→ **Work required**:
Wherever the word "picture" shows up in a line, please copy that line.

→ **Listed records**:

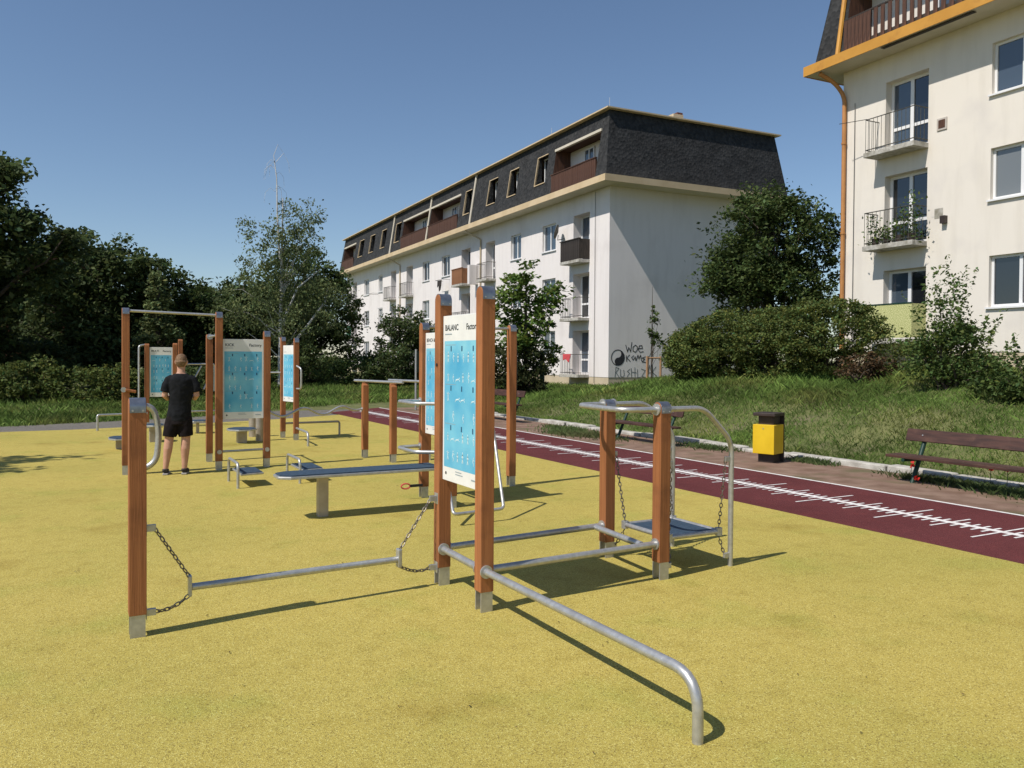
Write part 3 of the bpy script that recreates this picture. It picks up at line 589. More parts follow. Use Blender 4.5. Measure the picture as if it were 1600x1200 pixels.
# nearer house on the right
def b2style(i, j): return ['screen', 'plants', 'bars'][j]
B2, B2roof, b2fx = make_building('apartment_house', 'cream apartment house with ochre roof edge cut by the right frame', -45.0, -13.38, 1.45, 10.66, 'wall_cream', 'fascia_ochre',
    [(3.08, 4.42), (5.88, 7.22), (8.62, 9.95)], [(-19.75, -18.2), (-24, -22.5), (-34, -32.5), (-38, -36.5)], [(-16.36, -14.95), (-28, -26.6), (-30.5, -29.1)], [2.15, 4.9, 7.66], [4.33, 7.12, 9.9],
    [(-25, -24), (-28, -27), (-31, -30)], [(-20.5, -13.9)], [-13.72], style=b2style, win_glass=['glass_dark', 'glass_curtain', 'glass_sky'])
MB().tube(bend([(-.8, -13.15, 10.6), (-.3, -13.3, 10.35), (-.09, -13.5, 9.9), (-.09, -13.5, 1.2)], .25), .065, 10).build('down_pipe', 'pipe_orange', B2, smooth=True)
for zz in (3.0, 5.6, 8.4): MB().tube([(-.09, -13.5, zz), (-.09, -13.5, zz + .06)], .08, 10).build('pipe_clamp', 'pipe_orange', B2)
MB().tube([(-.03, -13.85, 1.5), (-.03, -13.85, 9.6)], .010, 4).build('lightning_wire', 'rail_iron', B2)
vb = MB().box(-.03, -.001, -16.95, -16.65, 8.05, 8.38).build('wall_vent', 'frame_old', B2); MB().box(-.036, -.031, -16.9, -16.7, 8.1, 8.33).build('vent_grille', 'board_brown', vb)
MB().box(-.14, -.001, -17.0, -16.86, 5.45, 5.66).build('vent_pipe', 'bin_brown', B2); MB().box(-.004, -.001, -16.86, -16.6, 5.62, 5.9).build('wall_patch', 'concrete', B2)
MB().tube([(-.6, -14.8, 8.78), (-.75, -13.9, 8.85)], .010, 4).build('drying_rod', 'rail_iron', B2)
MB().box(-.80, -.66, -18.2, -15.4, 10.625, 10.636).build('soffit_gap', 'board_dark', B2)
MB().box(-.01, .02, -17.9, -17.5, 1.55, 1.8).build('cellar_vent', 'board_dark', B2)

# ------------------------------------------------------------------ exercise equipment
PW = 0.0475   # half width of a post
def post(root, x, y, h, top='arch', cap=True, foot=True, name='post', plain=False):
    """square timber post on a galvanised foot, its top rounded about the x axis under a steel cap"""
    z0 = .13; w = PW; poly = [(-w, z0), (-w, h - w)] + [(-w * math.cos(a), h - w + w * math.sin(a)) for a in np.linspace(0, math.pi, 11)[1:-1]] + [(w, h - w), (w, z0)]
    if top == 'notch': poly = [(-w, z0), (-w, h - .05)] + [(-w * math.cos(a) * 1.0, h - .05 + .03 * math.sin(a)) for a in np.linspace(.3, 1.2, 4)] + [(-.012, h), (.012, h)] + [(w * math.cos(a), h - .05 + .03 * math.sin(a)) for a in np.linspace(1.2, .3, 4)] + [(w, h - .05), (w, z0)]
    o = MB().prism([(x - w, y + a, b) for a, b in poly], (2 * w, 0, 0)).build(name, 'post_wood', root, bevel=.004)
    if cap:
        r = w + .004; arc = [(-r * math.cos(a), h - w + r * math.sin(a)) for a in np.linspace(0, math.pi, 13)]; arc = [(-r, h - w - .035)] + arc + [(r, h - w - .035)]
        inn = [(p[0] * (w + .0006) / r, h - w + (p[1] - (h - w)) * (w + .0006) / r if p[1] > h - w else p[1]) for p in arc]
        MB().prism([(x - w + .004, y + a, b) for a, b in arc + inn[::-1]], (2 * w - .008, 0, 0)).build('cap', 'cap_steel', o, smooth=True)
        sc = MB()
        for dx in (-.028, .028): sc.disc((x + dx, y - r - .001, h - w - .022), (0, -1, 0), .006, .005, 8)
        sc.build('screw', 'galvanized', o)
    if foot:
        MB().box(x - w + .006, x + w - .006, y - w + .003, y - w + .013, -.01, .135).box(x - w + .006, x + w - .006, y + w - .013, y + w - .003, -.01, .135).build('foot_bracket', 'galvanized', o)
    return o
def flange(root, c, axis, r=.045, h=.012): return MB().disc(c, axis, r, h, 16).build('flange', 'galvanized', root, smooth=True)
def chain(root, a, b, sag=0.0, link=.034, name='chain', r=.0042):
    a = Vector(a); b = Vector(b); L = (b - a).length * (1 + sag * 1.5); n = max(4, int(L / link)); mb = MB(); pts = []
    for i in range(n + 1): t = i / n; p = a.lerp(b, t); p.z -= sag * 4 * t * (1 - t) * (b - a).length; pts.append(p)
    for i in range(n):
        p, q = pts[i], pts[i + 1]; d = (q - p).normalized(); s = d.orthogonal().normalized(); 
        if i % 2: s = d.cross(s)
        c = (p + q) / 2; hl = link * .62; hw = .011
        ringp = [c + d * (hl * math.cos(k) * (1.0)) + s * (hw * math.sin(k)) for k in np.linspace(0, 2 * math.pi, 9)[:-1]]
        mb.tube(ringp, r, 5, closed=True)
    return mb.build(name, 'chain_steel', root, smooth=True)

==

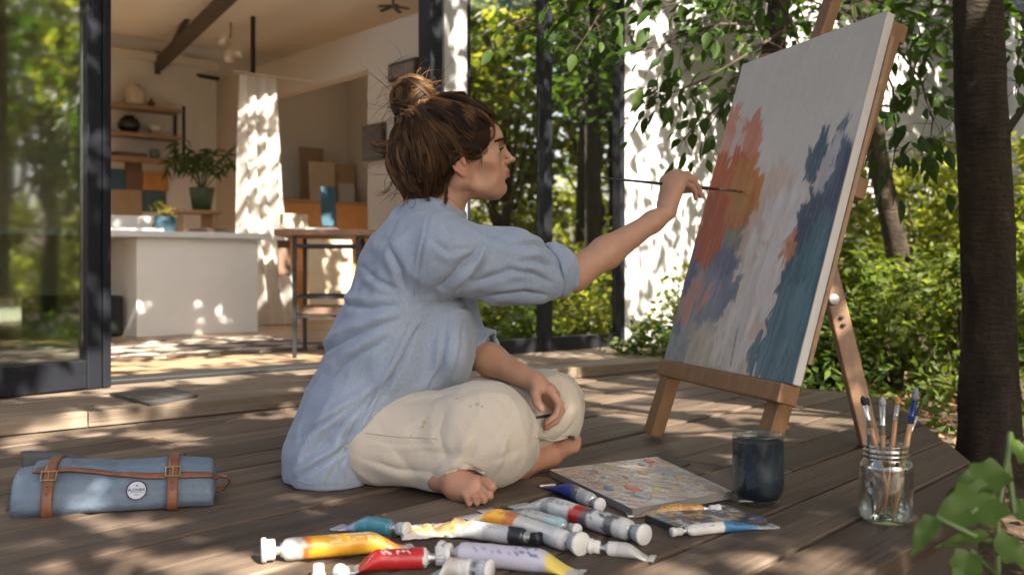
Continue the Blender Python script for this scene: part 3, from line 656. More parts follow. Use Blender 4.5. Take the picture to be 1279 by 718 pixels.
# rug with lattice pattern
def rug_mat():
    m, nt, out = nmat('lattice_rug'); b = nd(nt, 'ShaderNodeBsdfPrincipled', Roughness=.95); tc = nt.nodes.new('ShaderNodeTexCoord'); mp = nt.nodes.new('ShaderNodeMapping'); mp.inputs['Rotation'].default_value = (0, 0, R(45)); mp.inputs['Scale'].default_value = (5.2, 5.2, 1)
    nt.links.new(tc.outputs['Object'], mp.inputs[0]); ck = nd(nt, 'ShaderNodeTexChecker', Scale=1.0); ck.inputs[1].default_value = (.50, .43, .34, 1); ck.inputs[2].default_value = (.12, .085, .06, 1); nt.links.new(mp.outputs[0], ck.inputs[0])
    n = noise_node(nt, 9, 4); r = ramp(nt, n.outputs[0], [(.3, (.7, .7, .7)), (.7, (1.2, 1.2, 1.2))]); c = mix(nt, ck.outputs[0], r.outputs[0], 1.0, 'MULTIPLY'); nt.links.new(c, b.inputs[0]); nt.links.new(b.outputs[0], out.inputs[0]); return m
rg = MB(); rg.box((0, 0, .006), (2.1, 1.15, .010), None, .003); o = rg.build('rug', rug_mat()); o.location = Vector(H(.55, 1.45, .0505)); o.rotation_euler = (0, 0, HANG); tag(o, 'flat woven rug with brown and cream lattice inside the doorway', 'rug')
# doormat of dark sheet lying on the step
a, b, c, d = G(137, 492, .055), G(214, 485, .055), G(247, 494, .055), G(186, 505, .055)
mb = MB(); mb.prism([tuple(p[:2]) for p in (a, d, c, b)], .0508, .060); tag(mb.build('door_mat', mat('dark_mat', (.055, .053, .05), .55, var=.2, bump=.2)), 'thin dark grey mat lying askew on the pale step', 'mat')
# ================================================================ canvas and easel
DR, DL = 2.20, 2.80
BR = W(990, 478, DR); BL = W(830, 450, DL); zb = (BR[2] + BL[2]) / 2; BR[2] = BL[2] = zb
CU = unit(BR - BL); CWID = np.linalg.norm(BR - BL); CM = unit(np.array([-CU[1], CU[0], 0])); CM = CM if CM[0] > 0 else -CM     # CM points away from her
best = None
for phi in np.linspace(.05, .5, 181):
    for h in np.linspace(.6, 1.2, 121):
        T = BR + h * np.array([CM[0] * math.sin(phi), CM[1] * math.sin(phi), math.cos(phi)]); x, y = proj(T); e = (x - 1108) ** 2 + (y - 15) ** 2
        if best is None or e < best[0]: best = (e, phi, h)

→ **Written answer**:
Write part 3 of the bpy script that recreates this picture. It picks up at line 589. More parts follow. Use Blender 4.5. Measure the picture as if it were 1600x1200 pixels.
Continue the Blender Python script for this scene: part 3, from line 656. More parts follow. Use Blender 4.5. Take the picture to be 1279 by 718 pixels.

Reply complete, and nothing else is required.